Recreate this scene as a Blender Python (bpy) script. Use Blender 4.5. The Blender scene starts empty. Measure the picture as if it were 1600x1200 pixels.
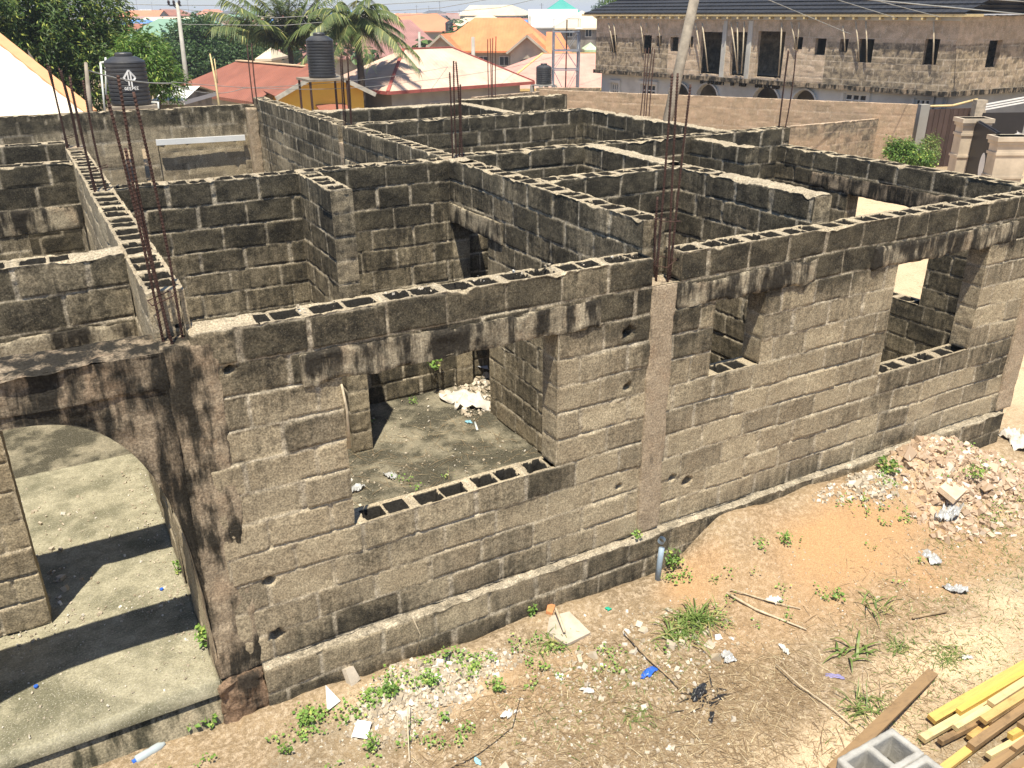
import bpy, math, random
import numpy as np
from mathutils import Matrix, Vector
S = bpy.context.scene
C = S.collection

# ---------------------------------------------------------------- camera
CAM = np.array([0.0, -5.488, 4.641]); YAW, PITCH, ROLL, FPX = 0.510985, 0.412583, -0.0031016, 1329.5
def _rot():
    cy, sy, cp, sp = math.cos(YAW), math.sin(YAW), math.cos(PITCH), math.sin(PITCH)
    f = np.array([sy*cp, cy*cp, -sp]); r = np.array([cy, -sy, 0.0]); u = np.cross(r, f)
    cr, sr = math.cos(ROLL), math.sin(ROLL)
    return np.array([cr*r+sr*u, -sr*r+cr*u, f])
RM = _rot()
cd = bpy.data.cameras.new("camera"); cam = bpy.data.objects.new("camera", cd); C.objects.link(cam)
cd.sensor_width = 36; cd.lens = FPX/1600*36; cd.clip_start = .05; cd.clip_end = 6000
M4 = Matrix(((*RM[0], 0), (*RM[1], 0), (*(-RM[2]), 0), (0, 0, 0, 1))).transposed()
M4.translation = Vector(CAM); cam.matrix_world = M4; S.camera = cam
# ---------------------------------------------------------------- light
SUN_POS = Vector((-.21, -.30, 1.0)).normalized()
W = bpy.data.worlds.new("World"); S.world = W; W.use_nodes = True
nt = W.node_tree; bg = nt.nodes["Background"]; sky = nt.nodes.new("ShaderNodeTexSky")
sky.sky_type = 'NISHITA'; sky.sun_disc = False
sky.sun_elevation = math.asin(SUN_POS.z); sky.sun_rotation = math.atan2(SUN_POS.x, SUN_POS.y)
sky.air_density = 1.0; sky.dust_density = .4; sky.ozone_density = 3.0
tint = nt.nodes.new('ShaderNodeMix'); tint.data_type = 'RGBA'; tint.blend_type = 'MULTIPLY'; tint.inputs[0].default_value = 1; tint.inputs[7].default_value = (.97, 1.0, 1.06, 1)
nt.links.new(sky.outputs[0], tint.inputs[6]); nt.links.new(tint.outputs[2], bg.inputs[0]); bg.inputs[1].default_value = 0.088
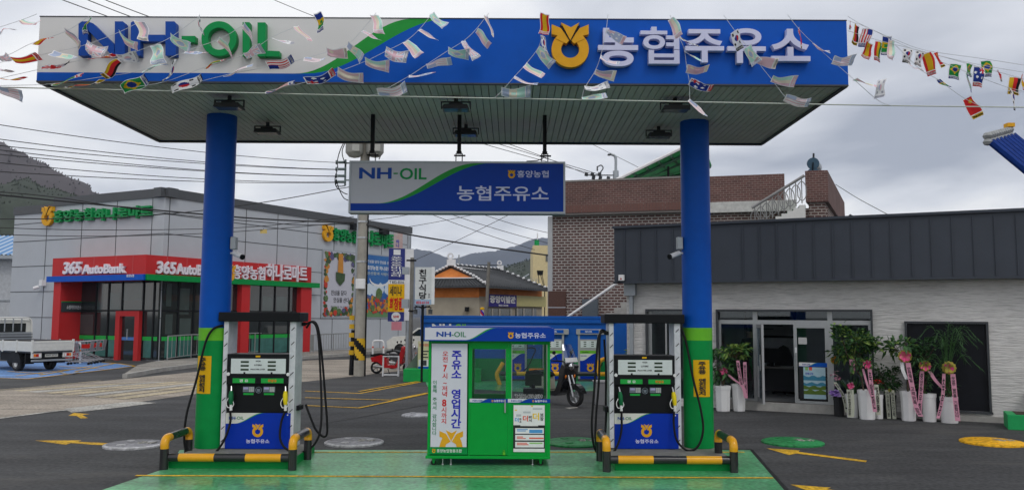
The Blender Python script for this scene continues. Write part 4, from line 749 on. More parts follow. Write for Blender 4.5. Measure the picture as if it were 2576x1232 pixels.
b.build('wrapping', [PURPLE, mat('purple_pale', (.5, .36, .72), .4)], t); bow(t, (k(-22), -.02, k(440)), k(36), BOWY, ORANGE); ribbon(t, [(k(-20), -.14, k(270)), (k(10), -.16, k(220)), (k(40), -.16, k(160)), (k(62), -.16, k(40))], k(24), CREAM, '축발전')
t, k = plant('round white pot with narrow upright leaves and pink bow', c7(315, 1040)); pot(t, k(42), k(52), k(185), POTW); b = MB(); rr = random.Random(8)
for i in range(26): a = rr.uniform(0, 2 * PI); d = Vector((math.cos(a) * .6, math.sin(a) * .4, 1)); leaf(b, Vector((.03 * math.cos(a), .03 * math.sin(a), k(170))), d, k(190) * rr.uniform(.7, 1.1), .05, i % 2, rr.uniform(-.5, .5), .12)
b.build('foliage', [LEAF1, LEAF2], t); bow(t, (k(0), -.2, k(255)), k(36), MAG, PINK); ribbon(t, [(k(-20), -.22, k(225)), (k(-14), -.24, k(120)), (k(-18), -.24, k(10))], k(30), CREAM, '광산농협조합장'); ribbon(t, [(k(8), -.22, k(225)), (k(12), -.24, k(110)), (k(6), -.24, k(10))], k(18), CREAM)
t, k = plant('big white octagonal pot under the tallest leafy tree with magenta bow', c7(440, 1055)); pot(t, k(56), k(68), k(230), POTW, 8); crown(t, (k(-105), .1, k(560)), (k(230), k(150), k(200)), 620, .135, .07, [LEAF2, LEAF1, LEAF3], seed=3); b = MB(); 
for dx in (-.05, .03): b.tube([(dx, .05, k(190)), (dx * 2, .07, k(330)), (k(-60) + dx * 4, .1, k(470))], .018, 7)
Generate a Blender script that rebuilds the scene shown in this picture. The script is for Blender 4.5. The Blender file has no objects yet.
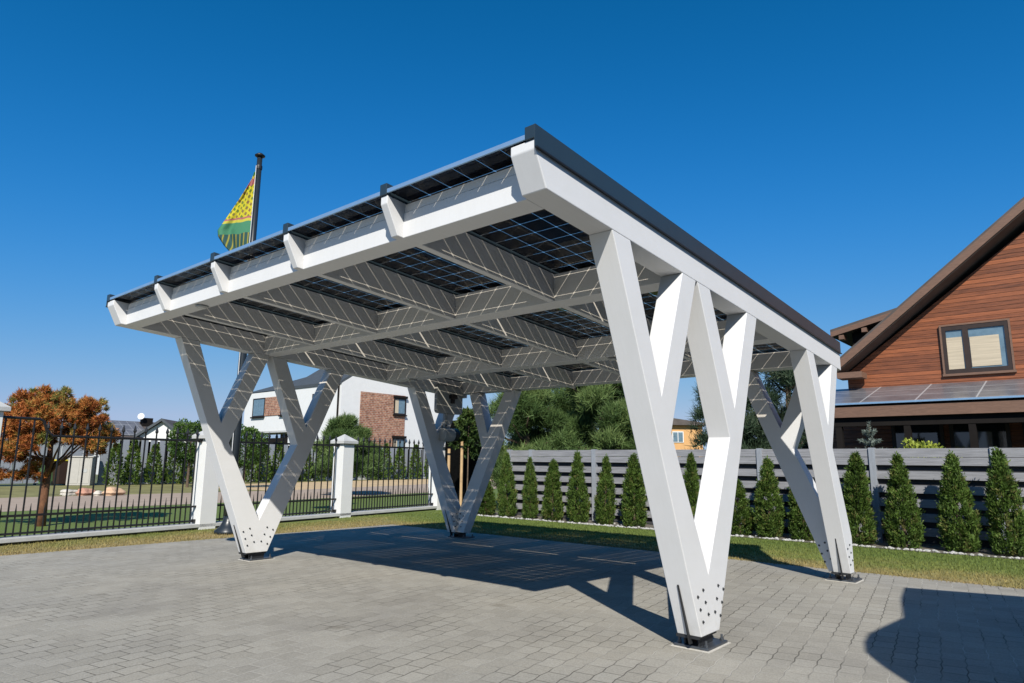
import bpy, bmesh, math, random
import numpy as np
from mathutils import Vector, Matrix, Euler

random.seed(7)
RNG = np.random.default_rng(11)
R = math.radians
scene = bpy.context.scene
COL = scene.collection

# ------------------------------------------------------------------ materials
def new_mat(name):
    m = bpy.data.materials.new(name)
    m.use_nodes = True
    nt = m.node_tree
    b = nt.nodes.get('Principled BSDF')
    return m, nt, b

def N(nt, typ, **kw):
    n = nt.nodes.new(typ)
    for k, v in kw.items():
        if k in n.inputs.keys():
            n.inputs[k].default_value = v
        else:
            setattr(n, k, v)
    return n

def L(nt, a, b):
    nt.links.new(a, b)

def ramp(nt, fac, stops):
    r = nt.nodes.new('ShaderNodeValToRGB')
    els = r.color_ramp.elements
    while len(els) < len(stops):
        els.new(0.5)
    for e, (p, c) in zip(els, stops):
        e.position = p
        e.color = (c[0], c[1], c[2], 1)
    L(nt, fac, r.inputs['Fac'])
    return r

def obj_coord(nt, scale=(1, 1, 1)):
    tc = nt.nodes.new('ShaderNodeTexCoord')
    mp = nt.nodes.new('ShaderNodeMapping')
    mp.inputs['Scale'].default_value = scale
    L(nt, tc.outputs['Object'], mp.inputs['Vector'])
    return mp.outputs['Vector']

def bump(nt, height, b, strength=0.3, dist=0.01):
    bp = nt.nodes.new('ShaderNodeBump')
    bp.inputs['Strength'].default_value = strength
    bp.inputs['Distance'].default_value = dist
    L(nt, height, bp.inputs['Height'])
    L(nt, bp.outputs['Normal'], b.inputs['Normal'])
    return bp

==

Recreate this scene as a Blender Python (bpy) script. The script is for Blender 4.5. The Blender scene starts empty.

### [GIVEN TASK]
Skip every picture. Repeat the lines from the one with "Recreate this scene as a Blender Python (bpy) script. Use" through the one with "bg.inputs[1].default_value = 0.088", both ends included.

### [EXERCISE RESULT]
Recreate this scene as a Blender Python (bpy) script. Use Blender 4.5. The Blender scene starts empty. Measure the picture as if it were 1600x1200 pixels.
import bpy, math, random
import numpy as np
from mathutils import Matrix, Vector
S = bpy.context.scene
C = S.collection

# ---------------------------------------------------------------- camera
CAM = np.array([0.0, -5.488, 4.641]); YAW, PITCH, ROLL, FPX = 0.510985, 0.412583, -0.0031016, 1329.5
def _rot():
    cy, sy, cp, sp = math.cos(YAW), math.sin(YAW), math.cos(PITCH), math.sin(PITCH)
    f = np.array([sy*cp, cy*cp, -sp]); r = np.array([cy, -sy, 0.0]); u = np.cross(r, f)
    cr, sr = math.cos(ROLL), math.sin(ROLL)
    return np.array([cr*r+sr*u, -sr*r+cr*u, f])
RM = _rot()
cd = bpy.data.cameras.new("camera"); cam = bpy.data.objects.new("camera", cd); C.objects.link(cam)
cd.sensor_width = 36; cd.lens = FPX/1600*36; cd.clip_start = .05; cd.clip_end = 6000
M4 = Matrix(((*RM[0], 0), (*RM[1], 0), (*(-RM[2]), 0), (0, 0, 0, 1))).transposed()
M4.translation = Vector(CAM); cam.matrix_world = M4; S.camera = cam
# ---------------------------------------------------------------- light
SUN_POS = Vector((-.21, -.30, 1.0)).normalized()
W = bpy.data.worlds.new("World"); S.world = W; W.use_nodes = True
nt = W.node_tree; bg = nt.nodes["Background"]; sky = nt.nodes.new("ShaderNodeTexSky")
sky.sky_type = 'NISHITA'; sky.sun_disc = False
sky.sun_elevation = math.asin(SUN_POS.z); sky.sun_rotation = math.atan2(SUN_POS.x, SUN_POS.y)
sky.air_density = 1.0; sky.dust_density = .4; sky.ozone_density = 3.0
tint = nt.nodes.new('ShaderNodeMix'); tint.data_type = 'RGBA'; tint.blend_type = 'MULTIPLY'; tint.inputs[0].default_value = 1; tint.inputs[7].default_value = (.97, 1.0, 1.06, 1)
nt.links.new(sky.outputs[0], tint.inputs[6]); nt.links.new(tint.outputs[2], bg.inputs[0]); bg.inputs[1].default_value = 0.088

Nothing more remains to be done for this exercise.